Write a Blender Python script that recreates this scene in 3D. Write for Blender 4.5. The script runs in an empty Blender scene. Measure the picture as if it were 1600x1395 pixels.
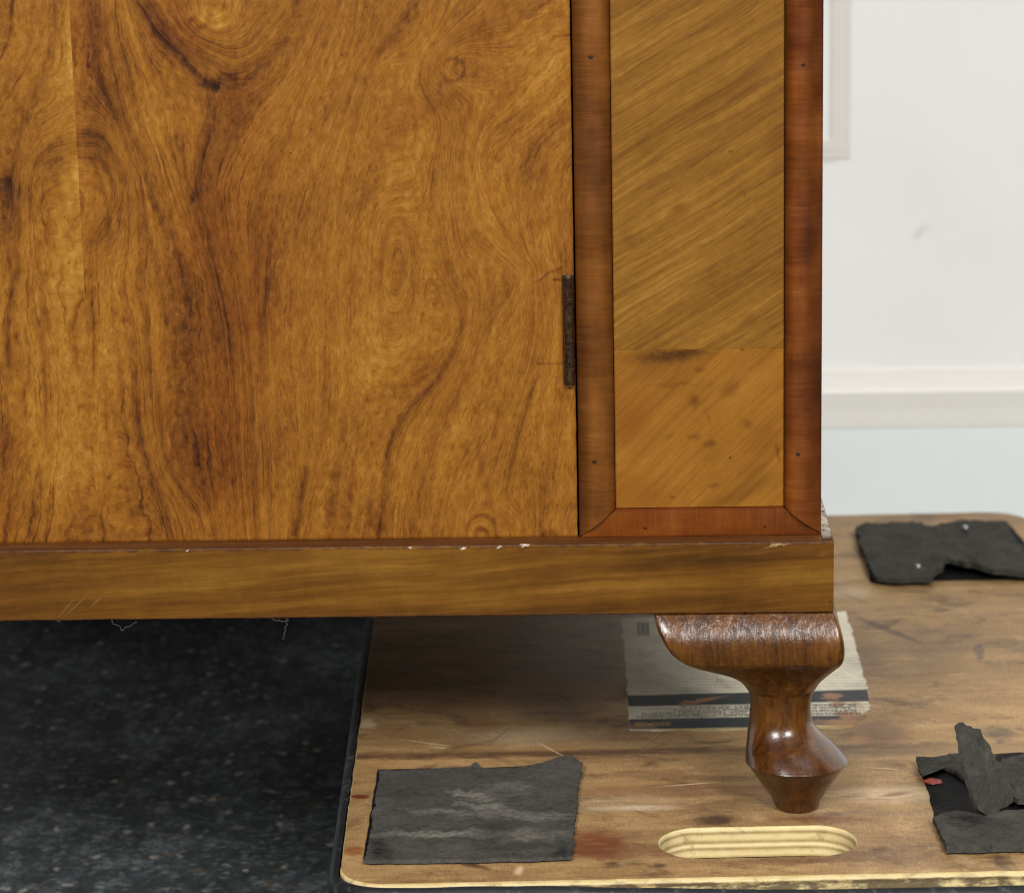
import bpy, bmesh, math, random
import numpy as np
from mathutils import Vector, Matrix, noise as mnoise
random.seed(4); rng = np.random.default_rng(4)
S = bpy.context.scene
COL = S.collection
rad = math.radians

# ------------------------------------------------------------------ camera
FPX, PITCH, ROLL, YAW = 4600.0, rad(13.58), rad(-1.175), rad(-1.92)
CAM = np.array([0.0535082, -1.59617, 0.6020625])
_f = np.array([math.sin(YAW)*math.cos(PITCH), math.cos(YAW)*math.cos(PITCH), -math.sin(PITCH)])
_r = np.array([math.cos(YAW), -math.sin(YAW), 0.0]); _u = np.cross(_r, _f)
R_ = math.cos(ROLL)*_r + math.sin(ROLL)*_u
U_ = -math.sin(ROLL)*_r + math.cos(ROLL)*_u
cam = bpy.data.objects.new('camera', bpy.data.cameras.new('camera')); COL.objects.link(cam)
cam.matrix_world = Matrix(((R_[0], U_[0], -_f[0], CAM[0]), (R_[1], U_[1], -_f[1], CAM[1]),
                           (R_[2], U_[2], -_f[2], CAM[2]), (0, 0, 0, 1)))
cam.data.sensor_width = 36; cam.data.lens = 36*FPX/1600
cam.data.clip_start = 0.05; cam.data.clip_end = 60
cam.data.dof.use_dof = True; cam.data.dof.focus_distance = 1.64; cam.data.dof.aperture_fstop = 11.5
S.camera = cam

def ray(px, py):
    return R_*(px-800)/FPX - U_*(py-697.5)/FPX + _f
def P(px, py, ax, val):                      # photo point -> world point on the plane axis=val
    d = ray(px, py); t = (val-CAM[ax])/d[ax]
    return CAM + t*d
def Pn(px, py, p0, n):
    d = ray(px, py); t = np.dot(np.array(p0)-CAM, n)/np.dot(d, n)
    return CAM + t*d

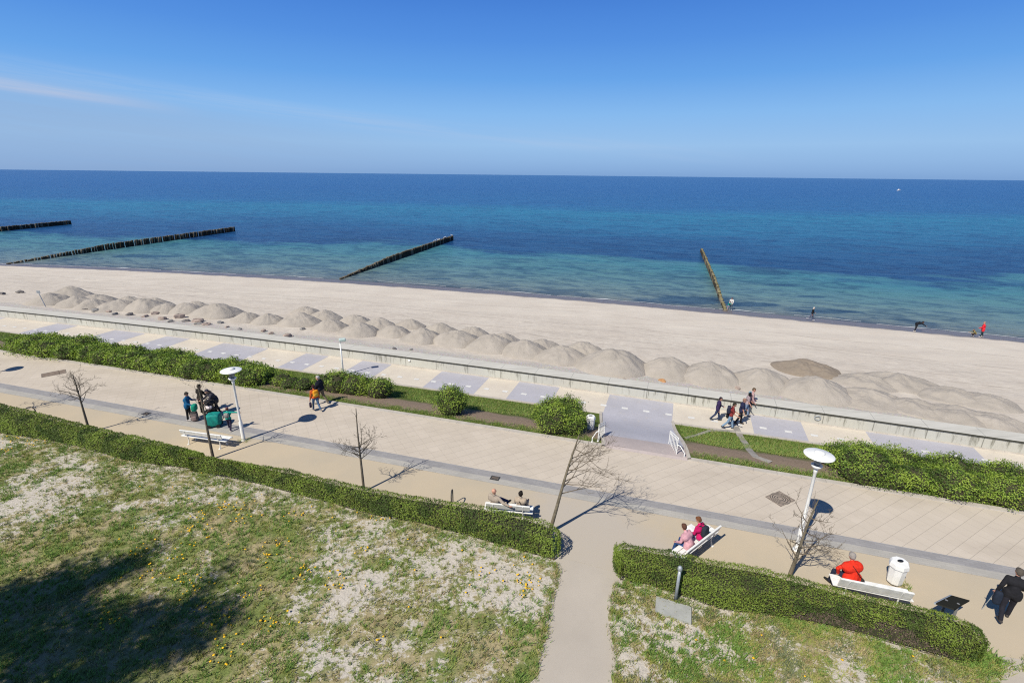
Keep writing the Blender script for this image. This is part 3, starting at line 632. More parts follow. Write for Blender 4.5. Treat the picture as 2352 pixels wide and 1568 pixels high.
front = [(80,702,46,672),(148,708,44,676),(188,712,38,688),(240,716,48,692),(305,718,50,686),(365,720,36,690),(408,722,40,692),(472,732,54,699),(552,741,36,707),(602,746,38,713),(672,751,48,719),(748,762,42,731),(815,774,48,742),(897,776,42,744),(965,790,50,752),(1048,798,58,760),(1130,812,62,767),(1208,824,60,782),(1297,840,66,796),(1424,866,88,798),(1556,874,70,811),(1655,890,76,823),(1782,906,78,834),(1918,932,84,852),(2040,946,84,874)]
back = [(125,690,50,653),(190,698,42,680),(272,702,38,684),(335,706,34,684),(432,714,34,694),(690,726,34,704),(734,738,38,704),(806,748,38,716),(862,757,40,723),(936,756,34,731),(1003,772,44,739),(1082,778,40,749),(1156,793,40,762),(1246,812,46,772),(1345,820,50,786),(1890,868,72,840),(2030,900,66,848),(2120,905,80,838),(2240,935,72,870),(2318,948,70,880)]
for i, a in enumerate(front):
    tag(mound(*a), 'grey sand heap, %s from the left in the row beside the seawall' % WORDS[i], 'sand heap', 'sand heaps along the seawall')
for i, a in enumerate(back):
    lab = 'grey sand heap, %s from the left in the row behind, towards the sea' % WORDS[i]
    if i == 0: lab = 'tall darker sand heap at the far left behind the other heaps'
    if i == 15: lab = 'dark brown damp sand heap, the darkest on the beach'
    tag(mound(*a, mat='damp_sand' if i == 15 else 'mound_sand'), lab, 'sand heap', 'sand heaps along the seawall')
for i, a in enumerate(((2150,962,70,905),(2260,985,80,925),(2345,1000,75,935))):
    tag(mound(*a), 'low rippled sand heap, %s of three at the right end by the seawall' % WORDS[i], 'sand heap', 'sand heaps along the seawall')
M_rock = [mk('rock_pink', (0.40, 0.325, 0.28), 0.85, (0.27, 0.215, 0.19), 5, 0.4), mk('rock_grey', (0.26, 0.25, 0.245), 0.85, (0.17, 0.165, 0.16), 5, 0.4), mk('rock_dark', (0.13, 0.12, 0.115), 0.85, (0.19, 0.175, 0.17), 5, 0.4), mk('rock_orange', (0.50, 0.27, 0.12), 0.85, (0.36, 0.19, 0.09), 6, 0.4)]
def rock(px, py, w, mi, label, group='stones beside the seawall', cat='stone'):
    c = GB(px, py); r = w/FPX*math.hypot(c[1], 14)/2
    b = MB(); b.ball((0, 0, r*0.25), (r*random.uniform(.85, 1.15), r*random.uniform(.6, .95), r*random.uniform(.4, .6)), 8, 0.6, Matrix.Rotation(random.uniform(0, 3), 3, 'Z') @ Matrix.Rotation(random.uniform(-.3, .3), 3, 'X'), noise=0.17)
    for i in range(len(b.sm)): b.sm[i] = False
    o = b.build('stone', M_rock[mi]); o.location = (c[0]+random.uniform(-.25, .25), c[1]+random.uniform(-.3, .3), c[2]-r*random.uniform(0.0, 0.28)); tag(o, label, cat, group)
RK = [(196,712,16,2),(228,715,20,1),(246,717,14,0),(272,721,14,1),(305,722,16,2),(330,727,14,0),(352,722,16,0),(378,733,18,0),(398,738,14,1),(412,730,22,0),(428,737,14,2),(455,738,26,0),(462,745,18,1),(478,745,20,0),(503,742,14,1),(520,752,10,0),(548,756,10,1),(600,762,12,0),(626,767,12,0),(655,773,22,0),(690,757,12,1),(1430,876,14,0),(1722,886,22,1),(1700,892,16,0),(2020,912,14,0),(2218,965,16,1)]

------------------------

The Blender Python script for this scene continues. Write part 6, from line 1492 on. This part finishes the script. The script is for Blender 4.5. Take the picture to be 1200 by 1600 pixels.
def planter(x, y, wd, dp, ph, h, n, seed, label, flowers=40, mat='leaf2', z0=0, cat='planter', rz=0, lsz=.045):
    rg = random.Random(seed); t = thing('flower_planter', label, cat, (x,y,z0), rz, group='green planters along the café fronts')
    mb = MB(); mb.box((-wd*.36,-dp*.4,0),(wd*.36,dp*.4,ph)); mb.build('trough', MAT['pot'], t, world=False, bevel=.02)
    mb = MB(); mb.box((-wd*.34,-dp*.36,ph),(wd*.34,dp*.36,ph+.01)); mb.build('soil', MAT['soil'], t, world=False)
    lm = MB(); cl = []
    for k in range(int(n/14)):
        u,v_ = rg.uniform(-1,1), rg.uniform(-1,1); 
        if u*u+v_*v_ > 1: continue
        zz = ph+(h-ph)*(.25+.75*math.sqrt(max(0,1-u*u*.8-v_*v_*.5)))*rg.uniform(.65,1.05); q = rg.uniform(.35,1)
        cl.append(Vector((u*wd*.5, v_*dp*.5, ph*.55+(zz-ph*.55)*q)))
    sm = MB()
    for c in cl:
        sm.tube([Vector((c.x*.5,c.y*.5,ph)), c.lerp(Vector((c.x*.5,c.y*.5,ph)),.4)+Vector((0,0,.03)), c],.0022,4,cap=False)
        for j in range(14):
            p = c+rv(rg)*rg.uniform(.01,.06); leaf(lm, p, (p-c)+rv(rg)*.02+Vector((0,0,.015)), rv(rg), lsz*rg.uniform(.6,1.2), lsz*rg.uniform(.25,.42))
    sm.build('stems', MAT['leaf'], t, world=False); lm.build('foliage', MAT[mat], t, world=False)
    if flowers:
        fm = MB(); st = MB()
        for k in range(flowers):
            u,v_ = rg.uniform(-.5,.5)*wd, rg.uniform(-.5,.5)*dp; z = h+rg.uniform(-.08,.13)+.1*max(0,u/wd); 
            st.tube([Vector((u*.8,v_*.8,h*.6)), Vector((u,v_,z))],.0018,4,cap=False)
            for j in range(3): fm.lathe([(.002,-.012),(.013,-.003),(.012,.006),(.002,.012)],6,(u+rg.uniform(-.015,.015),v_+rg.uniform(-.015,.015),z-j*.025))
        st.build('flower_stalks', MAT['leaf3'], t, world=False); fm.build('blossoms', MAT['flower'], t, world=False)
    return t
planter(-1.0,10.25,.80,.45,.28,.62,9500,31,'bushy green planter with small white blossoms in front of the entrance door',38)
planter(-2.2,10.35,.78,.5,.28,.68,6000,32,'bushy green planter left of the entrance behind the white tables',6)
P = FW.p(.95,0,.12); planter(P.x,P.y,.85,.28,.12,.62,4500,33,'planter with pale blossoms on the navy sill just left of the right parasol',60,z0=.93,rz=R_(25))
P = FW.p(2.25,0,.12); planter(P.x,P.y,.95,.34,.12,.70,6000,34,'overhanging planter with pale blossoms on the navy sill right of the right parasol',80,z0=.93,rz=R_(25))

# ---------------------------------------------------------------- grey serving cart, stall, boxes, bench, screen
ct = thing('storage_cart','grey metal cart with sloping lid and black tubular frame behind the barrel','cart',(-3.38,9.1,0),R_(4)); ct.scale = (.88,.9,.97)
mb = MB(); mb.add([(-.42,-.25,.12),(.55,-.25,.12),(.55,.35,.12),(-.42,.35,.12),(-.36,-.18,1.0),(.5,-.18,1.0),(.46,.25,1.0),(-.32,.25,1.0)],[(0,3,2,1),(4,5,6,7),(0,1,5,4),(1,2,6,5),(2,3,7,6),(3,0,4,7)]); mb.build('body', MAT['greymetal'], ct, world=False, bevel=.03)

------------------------

Required work |
In the records above, find the lines containing "Python" and copy them.

Finished answer |
Write a Blender Python script that recreates this scene in 3D. Write for Blender 4.5. The script runs in an empty Blender scene. Measure the picture as if it were 1600x1395 pixels.
The Blender Python script for this scene continues. Write part 6, from line 1492 on. This part finishes the script. The script is for Blender 4.5. Take the picture to be 1200 by 1600 pixels.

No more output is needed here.